Instruction: Using the data below, output the first line and every line after it up to and including the line containing "o = mesh_obj('bare_edge', vs, fs, M['white'], wall_p);", exactly as written and with nothing added.

Available data:
────────────────────────────────────────

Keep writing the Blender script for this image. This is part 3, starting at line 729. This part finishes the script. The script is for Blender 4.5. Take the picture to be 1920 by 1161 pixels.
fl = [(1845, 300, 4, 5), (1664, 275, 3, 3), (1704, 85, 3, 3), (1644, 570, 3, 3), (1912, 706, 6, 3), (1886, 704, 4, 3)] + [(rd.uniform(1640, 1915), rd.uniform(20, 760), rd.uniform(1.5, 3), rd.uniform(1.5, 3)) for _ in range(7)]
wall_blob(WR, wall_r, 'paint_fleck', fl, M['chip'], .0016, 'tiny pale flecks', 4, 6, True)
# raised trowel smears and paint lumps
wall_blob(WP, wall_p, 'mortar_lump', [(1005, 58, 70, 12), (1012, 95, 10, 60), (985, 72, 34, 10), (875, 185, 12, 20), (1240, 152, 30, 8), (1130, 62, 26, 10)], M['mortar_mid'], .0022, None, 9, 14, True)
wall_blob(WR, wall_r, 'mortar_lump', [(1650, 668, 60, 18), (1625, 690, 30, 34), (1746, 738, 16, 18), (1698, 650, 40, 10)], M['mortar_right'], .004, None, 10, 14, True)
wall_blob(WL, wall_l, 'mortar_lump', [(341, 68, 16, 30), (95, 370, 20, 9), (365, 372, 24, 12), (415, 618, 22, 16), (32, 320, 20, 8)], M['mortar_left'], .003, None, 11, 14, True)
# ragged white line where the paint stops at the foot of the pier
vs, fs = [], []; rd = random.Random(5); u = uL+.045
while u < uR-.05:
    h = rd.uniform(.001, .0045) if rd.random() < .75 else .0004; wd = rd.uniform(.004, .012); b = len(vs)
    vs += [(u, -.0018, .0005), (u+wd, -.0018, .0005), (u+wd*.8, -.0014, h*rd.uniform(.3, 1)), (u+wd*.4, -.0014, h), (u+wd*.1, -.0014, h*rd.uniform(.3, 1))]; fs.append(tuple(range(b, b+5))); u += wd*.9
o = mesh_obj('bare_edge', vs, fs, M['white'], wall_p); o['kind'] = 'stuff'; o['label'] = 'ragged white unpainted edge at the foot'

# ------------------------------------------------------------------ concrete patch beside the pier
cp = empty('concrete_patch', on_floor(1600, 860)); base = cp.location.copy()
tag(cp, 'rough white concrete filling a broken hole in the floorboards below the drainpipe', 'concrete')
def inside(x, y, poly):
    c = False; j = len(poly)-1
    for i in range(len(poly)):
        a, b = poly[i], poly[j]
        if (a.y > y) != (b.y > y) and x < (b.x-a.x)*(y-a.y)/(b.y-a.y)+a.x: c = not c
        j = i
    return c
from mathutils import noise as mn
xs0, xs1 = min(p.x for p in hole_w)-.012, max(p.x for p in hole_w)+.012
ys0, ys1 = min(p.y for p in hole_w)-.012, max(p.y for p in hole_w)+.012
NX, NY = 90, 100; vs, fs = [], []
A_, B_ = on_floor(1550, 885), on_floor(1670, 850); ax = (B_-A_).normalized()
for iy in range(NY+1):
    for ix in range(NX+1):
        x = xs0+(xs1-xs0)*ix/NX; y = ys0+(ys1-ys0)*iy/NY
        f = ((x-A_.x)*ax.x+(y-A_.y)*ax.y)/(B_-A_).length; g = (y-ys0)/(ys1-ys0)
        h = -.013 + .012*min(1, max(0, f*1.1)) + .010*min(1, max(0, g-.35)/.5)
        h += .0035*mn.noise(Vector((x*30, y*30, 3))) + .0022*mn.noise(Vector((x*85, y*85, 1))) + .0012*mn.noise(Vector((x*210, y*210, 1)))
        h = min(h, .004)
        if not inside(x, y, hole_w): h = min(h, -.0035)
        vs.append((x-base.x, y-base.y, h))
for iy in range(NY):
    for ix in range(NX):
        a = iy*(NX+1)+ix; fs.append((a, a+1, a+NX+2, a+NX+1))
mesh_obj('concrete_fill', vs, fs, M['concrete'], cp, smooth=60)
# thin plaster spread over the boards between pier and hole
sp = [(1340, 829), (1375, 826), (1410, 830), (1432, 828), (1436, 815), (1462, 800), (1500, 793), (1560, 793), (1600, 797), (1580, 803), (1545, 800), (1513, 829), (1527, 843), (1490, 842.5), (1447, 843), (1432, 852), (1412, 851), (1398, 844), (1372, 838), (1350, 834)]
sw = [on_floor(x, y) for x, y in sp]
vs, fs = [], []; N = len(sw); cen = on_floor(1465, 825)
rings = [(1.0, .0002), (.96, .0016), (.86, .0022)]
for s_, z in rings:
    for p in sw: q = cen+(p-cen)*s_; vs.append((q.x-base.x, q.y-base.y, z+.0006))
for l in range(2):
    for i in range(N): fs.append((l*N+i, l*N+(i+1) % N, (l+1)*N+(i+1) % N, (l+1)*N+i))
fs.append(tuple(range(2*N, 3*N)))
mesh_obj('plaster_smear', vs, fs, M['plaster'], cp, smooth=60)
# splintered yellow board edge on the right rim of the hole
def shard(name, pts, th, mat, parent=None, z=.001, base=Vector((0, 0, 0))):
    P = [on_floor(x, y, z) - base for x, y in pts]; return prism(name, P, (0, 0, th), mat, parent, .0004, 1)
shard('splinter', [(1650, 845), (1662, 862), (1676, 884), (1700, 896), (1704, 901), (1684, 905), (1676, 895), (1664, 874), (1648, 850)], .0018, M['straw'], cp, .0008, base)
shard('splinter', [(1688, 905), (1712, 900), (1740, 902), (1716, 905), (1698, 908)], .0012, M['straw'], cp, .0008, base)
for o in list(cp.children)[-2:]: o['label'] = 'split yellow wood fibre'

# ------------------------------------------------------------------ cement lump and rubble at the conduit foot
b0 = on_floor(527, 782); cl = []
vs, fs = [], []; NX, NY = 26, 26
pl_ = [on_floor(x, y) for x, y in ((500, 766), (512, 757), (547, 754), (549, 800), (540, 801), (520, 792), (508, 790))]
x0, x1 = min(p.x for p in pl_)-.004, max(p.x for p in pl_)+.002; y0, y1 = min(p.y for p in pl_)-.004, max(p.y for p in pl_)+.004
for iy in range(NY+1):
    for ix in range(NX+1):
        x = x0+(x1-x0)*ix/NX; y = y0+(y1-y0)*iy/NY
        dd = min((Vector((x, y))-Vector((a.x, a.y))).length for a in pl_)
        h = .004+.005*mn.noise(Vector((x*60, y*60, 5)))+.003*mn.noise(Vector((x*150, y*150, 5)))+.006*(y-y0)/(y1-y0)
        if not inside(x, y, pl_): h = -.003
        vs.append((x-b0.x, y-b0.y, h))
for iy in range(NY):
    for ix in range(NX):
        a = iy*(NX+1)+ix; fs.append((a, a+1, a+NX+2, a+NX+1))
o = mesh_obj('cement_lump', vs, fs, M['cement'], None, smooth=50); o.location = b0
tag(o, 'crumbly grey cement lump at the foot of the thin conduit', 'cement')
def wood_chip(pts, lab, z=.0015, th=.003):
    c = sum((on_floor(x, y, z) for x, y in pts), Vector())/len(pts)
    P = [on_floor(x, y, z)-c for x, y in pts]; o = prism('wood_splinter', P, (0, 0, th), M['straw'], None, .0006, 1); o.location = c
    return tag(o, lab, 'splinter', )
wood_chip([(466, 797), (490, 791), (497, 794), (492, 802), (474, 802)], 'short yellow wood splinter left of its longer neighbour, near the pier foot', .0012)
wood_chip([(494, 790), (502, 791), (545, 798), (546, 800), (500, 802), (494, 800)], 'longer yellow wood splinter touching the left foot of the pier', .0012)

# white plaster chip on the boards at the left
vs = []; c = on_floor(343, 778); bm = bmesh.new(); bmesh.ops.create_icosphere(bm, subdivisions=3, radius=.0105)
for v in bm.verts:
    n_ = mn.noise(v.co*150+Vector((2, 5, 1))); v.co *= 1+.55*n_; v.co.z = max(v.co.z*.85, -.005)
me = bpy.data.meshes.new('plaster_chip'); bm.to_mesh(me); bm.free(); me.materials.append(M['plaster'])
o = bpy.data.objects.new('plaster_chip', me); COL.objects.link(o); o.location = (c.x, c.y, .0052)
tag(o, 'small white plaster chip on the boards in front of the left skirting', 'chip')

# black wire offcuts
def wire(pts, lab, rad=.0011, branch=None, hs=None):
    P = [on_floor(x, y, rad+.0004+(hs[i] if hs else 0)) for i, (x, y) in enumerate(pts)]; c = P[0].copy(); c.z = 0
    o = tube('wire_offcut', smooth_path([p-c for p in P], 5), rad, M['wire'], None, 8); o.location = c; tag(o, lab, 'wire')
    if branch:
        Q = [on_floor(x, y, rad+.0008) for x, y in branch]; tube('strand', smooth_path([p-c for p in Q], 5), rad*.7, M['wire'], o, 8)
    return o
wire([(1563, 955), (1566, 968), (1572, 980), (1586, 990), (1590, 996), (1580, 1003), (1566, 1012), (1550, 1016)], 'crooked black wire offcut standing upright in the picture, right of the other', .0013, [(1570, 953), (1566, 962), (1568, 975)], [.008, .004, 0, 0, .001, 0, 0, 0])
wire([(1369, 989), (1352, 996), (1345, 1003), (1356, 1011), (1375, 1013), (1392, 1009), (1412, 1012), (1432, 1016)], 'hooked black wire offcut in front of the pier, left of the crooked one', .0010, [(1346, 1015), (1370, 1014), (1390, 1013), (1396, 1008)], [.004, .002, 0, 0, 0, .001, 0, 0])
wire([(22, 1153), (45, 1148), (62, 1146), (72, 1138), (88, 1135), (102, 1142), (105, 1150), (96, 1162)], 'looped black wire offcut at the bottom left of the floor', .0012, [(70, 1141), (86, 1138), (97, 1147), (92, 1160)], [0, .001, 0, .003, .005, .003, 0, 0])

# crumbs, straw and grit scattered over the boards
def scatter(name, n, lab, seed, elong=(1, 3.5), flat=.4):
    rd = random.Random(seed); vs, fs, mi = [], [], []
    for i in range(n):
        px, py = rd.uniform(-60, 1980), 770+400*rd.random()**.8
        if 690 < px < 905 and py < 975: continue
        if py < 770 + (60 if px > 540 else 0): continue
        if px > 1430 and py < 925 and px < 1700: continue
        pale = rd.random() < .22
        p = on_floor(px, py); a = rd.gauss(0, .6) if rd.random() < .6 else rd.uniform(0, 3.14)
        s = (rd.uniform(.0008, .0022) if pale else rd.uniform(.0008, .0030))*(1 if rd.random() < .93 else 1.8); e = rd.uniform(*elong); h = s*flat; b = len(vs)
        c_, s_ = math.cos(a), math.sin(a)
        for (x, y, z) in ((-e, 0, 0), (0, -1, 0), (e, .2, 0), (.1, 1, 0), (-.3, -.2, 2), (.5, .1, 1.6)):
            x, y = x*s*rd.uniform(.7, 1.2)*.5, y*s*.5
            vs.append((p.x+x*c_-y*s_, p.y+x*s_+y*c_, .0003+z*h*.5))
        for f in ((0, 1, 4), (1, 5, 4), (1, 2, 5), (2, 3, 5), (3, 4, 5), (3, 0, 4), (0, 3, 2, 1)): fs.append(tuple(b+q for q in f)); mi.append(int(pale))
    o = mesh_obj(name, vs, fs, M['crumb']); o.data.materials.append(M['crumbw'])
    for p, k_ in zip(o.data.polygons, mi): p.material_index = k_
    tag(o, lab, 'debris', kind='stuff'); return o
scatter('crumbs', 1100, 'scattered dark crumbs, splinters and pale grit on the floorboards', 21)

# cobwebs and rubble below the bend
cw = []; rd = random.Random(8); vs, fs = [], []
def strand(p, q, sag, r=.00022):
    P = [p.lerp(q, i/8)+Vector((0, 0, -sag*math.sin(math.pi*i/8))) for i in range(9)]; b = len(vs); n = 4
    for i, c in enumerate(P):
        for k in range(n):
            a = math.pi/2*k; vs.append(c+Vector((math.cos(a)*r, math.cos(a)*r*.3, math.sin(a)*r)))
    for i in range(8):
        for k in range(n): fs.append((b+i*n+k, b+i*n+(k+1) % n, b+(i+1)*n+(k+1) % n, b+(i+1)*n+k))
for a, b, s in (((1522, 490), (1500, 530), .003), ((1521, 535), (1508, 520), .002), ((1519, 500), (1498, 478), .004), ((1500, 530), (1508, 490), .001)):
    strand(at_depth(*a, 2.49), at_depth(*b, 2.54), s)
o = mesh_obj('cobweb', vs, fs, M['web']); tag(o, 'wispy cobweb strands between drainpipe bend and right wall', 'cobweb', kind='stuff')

────────────────────────────────────────

Response to the exercise:
Keep writing the Blender script for this image. This is part 3, starting at line 729. This part finishes the script. The script is for Blender 4.5. Take the picture to be 1920 by 1161 pixels.
fl = [(1845, 300, 4, 5), (1664, 275, 3, 3), (1704, 85, 3, 3), (1644, 570, 3, 3), (1912, 706, 6, 3), (1886, 704, 4, 3)] + [(rd.uniform(1640, 1915), rd.uniform(20, 760), rd.uniform(1.5, 3), rd.uniform(1.5, 3)) for _ in range(7)]
wall_blob(WR, wall_r, 'paint_fleck', fl, M['chip'], .0016, 'tiny pale flecks', 4, 6, True)
# raised trowel smears and paint lumps
wall_blob(WP, wall_p, 'mortar_lump', [(1005, 58, 70, 12), (1012, 95, 10, 60), (985, 72, 34, 10), (875, 185, 12, 20), (1240, 152, 30, 8), (1130, 62, 26, 10)], M['mortar_mid'], .0022, None, 9, 14, True)
wall_blob(WR, wall_r, 'mortar_lump', [(1650, 668, 60, 18), (1625, 690, 30, 34), (1746, 738, 16, 18), (1698, 650, 40, 10)], M['mortar_right'], .004, None, 10, 14, True)
wall_blob(WL, wall_l, 'mortar_lump', [(341, 68, 16, 30), (95, 370, 20, 9), (365, 372, 24, 12), (415, 618, 22, 16), (32, 320, 20, 8)], M['mortar_left'], .003, None, 11, 14, True)
# ragged white line where the paint stops at the foot of the pier
vs, fs = [], []; rd = random.Random(5); u = uL+.045
while u < uR-.05:
    h = rd.uniform(.001, .0045) if rd.random() < .75 else .0004; wd = rd.uniform(.004, .012); b = len(vs)
    vs += [(u, -.0018, .0005), (u+wd, -.0018, .0005), (u+wd*.8, -.0014, h*rd.uniform(.3, 1)), (u+wd*.4, -.0014, h), (u+wd*.1, -.0014, h*rd.uniform(.3, 1))]; fs.append(tuple(range(b, b+5))); u += wd*.9
o = mesh_obj('bare_edge', vs, fs, M['white'], wall_p); o['kind'] = 'stuff'; o['label'] = 'ragged white unpainted edge at the foot'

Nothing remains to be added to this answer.